## AIM OF THE EXERCISE
Repeat the material exactly from its first line to the line that includes "(1257, 702, 3, 'walk', 0, 'far". Skip pictures.

## SOURCE DATA

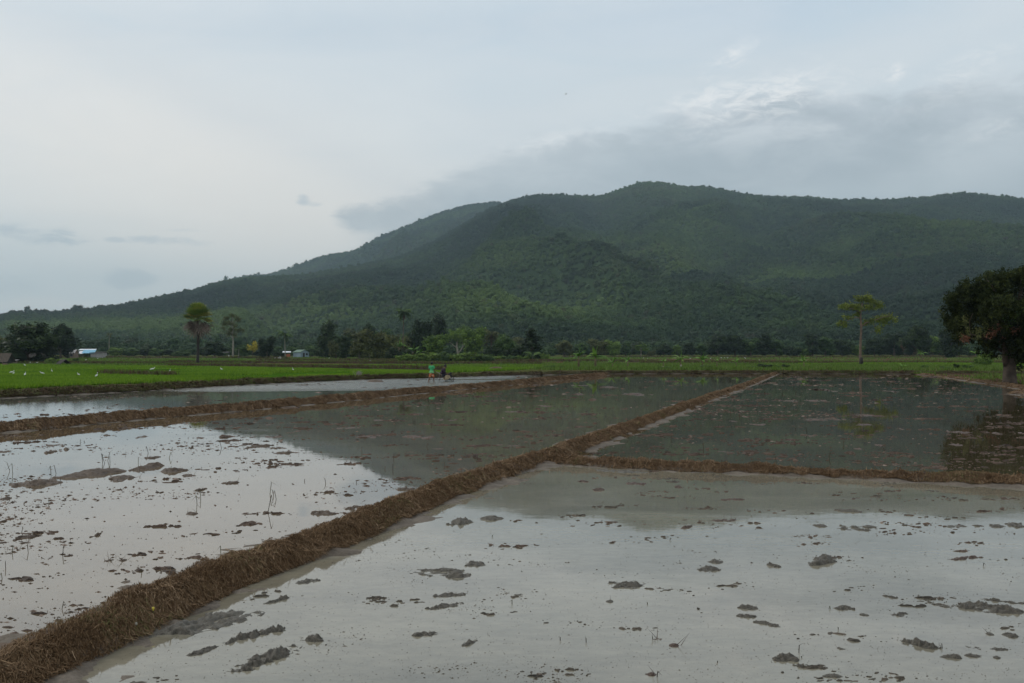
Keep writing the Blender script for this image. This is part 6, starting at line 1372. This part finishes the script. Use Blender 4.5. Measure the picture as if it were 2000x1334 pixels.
for a in [(168, 706, 4, 'walk', 0, 'far egret in front of the left houses'), (191, 703, 4, 'tall', 90, 'far egret right of the pale lean-to'), (537, 702, 3, 'walk', 0, 'far egret left of the pale post'), (544, 702, 3, 'lean', 180, 'far egret at the pale post'), (549, 702, 3.5, 'walk', 90, 'far egret right of the pale post'), (643, 702, 3, 'walk', 0, 'far egret by the low grey shelter'), (723, 708, 4, 'tall', 90, 'far egret before the olive grove'),
          (1257, 702, 3, 'walk', 0, 'far egret left of the pair by the little open tree'), (1265, 702.5, 3, 'tall', 90, 'far egret right of the pair by the little open tree'), (1348, 703, 3, 'walk', 10, 'far egret right of the bright banana'), (1361, 702, 3, 'walk', 180, 'far egret left of the twin leaf banana'), (1388, 702.5, 3, 'walk', 0, 'far egret right of the twin leaf banana'), (1409, 701.5, 2.8, 'lean', 0, 'leftmost far egret in the line of three'), (1415, 701.5, 2.8, 'walk', 180, 'middle far egret in the line of three'), (1421, 701.5, 2.8, 'lean', 0, 'rightmost far egret in the line of three'), (1455, 702.5, 3.2, 'lean', 180, 'far egret right of the line of three'), (1483, 706, 3.5, 'tall', 60, 'far egret before the dark spreading shrub')]: put_egret(*a, g2)

# ------------------------------------------------------------------ farmer and walking tractor
M_SKIN = simple('brown_skin', (.16, .085, .05), .6, .1, 10); M_SHIRT, n, b = newmat('green_shirt')
tc = n.node('ShaderNodeTexCoord').outputs['Object']; s3 = n.node('ShaderNodeSeparateXYZ'); n.link(tc, s3.inputs[0])
n.link(n.mix(n.smooth(n.m('ADD', s3.outputs[2], n.m('MULTIPLY', n.noise(tc, 9, 3), .12)), 1.02, 1.22), (.24, .62, .27), (.06, .44, .16)), b.inputs['Base Color']); b.inputs['Roughness'].default_value = .85
M_SHORTS, n, b = newmat('patterned_shorts'); tc = n.node('ShaderNodeTexCoord').outputs['Object']
n.link(n.ramp(n.noise(tc, 8, 2, .5), [(.44, (.03, .03, .035)), (.48, (.55, .13, .03)), (.62, (.6, .2, .05)), (.66, (.5, .45, .4))]), b.inputs['Base Color']); b.inputs['Roughness'].default_value = .8
M_HAIR = simple('black_hair', (.012, .011, .01), .6, .2, 20)
def skin_obj(name, verts, edges, radii, mat, parent, sub=2, root=0):
    me = bpy.data.meshes.new(name); me.from_pydata(verts, edges, []); me.update(); me.materials.append(mat)
    o = bpy.data.objects.new(name, me); col.objects.link(o); o.parent = parent
    sk = o.modifiers.new('skin', 'SKIN'); sk.use_smooth_shade = True
    if not me.skin_vertices: me.skin_vertices if hasattr(me, 'skin_vertices') else None
    bmv = me.skin_vertices[0].data if len(me.skin_vertices) else None
    if bmv is None:
        import bmesh; bb = bmesh.new(); bb.from_mesh(me); bb.verts.layers.skin.verify(); bb.to_mesh(me); bb.free(); bmv = me.skin_vertices[0].data
    for i, r_ in enumerate(radii): bmv[i].radius = r_ if isinstance(r_, tuple) else (r_, r_); bmv[i].use_root = (i == root)
    ss = o.modifiers.new('sub', 'SUBSURF'); ss.levels = sub; ss.render_levels = sub
    return o
def farmer():
    Y = 77.6; e = empty('person', (W(843, Y), Y, -.22), R(-32)); e.scale = (1.05, 1.05, 1.05)   # facing local +y, turned to the tractor
    tag(e, 'farmer in a green shirt and orange shorts wading behind the walking tractor', 'person')
    V = [(0, 0, .92), (0, 0, 1.05), (0, .01, 1.22), (0, .01, 1.38), (0, .02, 1.46), (0, .035, 1.53), (0, .045, 1.60), (0, .05, 1.665),
         (-.09, 0, .86), (-.13, -.10, .50), (-.14, -.26, .14), (-.14, -.20, .06), (.09, 0, .86), (.12, .12, .50), (.13, .10, .12), (.13, .18, .06),
         (-.17, 0, 1.38), (-.235, -.01, 1.13), (-.215, .12, .92), (-.205, .17, .86), (.17, 0, 1.38), (.235, 0, 1.13), (.225, .18, .95), (.22, .24, .91)]
    E = [(0, 1), (1, 2), (2, 3), (3, 4), (4, 5), (5, 6), (6, 7), (0, 8), (8, 9), (9, 10), (10, 11), (0, 12), (12, 13), (13, 14), (14, 15), (3, 16), (16, 17), (17, 18), (18, 19), (3, 20), (20, 21), (21, 22), (22, 23)]
    rd = [(.14, .10), (.125, .09), (.145, .10), (.15, .095), .055, .062, .088, .06, .085, .055, .037, .03, .085, .055, .037, .03, .055, .040, .028, .032, .055, .040, .028, .032]
    # fingers and thumb, each a short bent chain from the palm
    for (pi, sx_) in ((19, -1), (23, 1)):
        p = V[pi]
        for j, (dx, ln) in enumerate(((-.024, .062), (-.008, .075), (.008, .07), (.023, .055))):
            a = len(V); V.append((p[0] + dx, p[1] + .035, p[2] - .015)); V.append((p[0] + dx, p[1] + .035 + ln * .5, p[2] - .045)); V.append((p[0] + dx, p[1] + .02 + ln * .4, p[2] - .075)); E += [(pi, a), (a, a + 1), (a + 1, a + 2)]; rd += [.009, .008, .007]
        a = len(V); V.append((p[0] - sx_ * .034, p[1] + .01, p[2] - .02)); V.append((p[0] - sx_ * .042, p[1] + .045, p[2] - .04)); E += [(pi, a), (a, a + 1)]; rd += [.011, .009]
    skin_obj('body', V, E, rd, M_SKIN, e)
    # shirt: torso sleeve tube with short sleeves, shorts, hair
    sh = skin_obj('shirt', [(0, 0, .86), (0, 0, .96), (0, 0, 1.08), (0, .01, 1.24), (0, .01, 1.385), (0, .012, 1.43), (-.17, 0, 1.385), (-.232, -.01, 1.19), (.17, 0, 1.385), (.232, 0, 1.19)], [(0, 1), (1, 2), (2, 3), (3, 4), (4, 5), (4, 6), (6, 7), (4, 8), (8, 9)],
                  [(.185, .135), (.18, .13), (.165, .12), (.175, .125), (.165, .11), (.085, .075), .085, .070, .085, .070], M_SHIRT, e, 2, 2)
    s2 = skin_obj('shorts', [(0, 0, .93), (0, 0, .84), (-.10, 0, .76), (-.13, -.06, .56), (.10, .01, .76), (.13, .09, .56)], [(0, 1), (1, 2), (2, 3), (1, 4), (4, 5)], [(.165, .12), (.16, .12), .105, .095, .105, .095], M_SHORTS, e, 2, 1)
    hb_ = MB(); th = np.linspace(0, 1, 7)
    hb_.lathe([(.0, 1.755), (.05, 1.742), (.085, 1.71), (.098, 1.66), (.096, 1.61), (.080, 1.565), (.06, 1.545)], 14, at=(0, .028, 0)); hb_.build('hair', M_HAIR, e, smooth=True)
    # face and ears on the far side of the head
    fb = MB(); fb.tube([(0, .125, 1.635), (0, .152, 1.61), (0, .13, 1.60)], [.010, .014, .008], 6); fb.build('nose', M_SKIN, e, smooth=True)
    for s_ in (-1, 1):
        b_ = MB(); b_.lathe([(0, -.008), (.014, 0), (.018, .0), (0, .010)], 8, axis='x', at=(s_ * .093, .04, 1.625)); b_.build('ear', M_SKIN, e, smooth=True)
        b_ = MB(); b_.lathe([(0, -.010), (.008, -.006), (.010, 0), (.008, .006), (0, .010)], 8, axis='y', at=(s_ * .032, .126, 1.645)); b_.build('eye', M_HAIR, e, smooth=True)
    b_ = MB(); b_.box(-.026, .026, .128, .137, 1.573, 1.583); b_.build('mouth', simple('lips', (.2, .07, .05), .6), e)
farmer()
M_ENG = simple('sooty_engine', (.022, .018, .022), .6, .5, 9); M_TAN = simple('tan_guard_paint', (.42, .33, .20), .6, .25, 4); M_STEEL = simple('worn_steel', (.16, .13, .11), .5, .4, 8, .4); M_TUBE = simple('pale_handle_pipe', (.34, .30, .25), .5, .3, 6)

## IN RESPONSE
Keep writing the Blender script for this image. This is part 6, starting at line 1372. This part finishes the script. Use Blender 4.5. Measure the picture as if it were 2000x1334 pixels.
for a in [(168, 706, 4, 'walk', 0, 'far egret in front of the left houses'), (191, 703, 4, 'tall', 90, 'far egret right of the pale lean-to'), (537, 702, 3, 'walk', 0, 'far egret left of the pale post'), (544, 702, 3, 'lean', 180, 'far egret at the pale post'), (549, 702, 3.5, 'walk', 90, 'far egret right of the pale post'), (643, 702, 3, 'walk', 0, 'far egret by the low grey shelter'), (723, 708, 4, 'tall', 90, 'far egret before the olive grove'),
          (1257, 702, 3, 'walk', 0, 'far egret left of the pair by the little open tree'), (1265, 702.5, 3, 'tall', 90, 'far egret right of the pair by the little open tree'), (1348, 703, 3, 'walk', 10, 'far egret right of the bright banana'), (1361, 702, 3, 'walk', 180, 'far egret left of the twin leaf banana'), (1388, 702.5, 3, 'walk', 0, 'far egret right of the twin leaf banana'), (1409, 701.5, 2.8, 'lean', 0, 'leftmost far egret in the line of three'), (1415, 701.5, 2.8, 'walk', 180, 'middle far egret in the line of three'), (1421, 701.5, 2.8, 'lean', 0, 'rightmost far egret in the line of three'), (1455, 702.5, 3.2, 'lean', 180, 'far egret right of the line of three'), (1483, 706, 3.5, 'tall', 60, 'far egret before the dark spreading shrub')]: put_egret(*a, g2)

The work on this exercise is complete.